→ Task requirements: Read the material below. Count the lines containing "scene" and give that count alone.

* begin Data extract *

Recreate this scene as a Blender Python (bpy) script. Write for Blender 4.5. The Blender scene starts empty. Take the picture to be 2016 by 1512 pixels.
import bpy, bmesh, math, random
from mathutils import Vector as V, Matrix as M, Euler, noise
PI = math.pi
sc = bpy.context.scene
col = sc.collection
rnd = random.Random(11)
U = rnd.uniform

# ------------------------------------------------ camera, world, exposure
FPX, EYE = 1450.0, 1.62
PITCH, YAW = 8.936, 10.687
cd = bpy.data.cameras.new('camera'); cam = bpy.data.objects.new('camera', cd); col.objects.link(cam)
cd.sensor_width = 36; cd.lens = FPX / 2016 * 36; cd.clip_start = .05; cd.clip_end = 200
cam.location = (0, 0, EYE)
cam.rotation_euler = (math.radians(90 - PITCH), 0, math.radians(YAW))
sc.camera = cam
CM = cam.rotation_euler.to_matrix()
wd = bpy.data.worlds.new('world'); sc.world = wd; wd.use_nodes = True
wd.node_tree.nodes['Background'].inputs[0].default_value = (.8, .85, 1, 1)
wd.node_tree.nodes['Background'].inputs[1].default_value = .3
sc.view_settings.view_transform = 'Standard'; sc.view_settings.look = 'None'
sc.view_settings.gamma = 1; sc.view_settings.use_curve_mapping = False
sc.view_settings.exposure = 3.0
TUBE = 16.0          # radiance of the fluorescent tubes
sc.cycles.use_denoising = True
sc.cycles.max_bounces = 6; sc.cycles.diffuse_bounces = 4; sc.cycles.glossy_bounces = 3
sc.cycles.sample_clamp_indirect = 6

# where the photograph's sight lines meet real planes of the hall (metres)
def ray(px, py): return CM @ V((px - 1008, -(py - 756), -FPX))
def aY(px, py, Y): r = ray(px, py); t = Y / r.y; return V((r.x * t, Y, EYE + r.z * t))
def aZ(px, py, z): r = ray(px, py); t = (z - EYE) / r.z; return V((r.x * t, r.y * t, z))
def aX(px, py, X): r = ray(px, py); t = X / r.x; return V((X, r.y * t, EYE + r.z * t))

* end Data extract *

→ Exercise result: 2